Intervistiamo: Maria Grazia Calandrone.

di Fulvia Degl’Innocenti

 

Dodici anni fa moriva Alda Merini, poetessa e personaggio molto popolare per il suo atteggiamento bizzarro e provocatorio. Per l’occasione esce la biografia poetica “Una creatura fatta per la gioia”, Solferino editore, di Maria Grazia Calandrone.

 

Lei ha conosciuto Alda Merini?

«Purtroppo no, ma durante il lockdown ho accettato un lavoro su commissione per un allegato del Corriere della sera su di lei, e ho avuto modo di rivedere i miei pregiudizi sulla Merini. La snobbavo come poetessa e invece ho scoperto che al di là del personaggio aveva una vena profonda e autentica».

 

La sua anima non è stata intaccata dalla psicosi?

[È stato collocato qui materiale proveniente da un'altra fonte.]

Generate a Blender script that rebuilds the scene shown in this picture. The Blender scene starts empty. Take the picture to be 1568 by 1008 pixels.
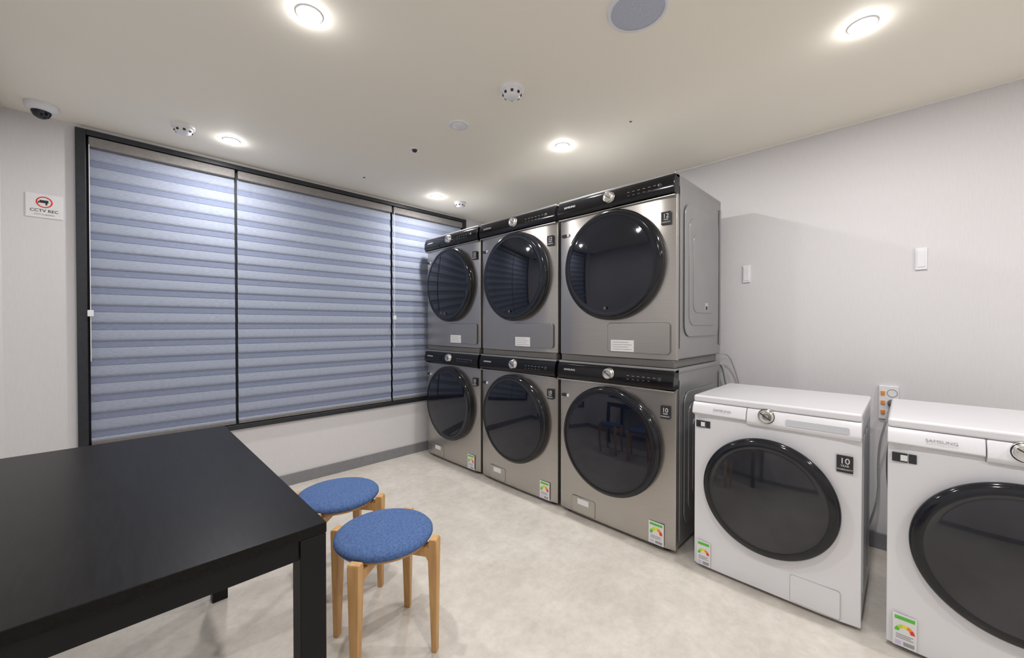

«Cominciò a scrivere poesie a 16 anni, il suo primo ricovero in manicomio quando ne aveva 33 e due figlie. Lei era poetessa non perché malata, ma nonostante la follia. La psicosi è una gabbia, mentre la poesia è libertà, si può dire che scrivere l’abbia salvata dal perdere totalmente la ragione malgrado i ripetuti elettroshock».

 

Quanti davvero conoscono le sue opere e non solo la sua immagine per certi versi pop?

«Molto pochi. Non tutto quello che ha scritto è di buon livello, prima che le venisse riconosciuta la legge Bacchelli pubblicava di tutto per vivere, ma ci sono almeno tre raccolte bellissime: “Ballate non pagate”, “Vuoto d’amore” e “Terrasanta”».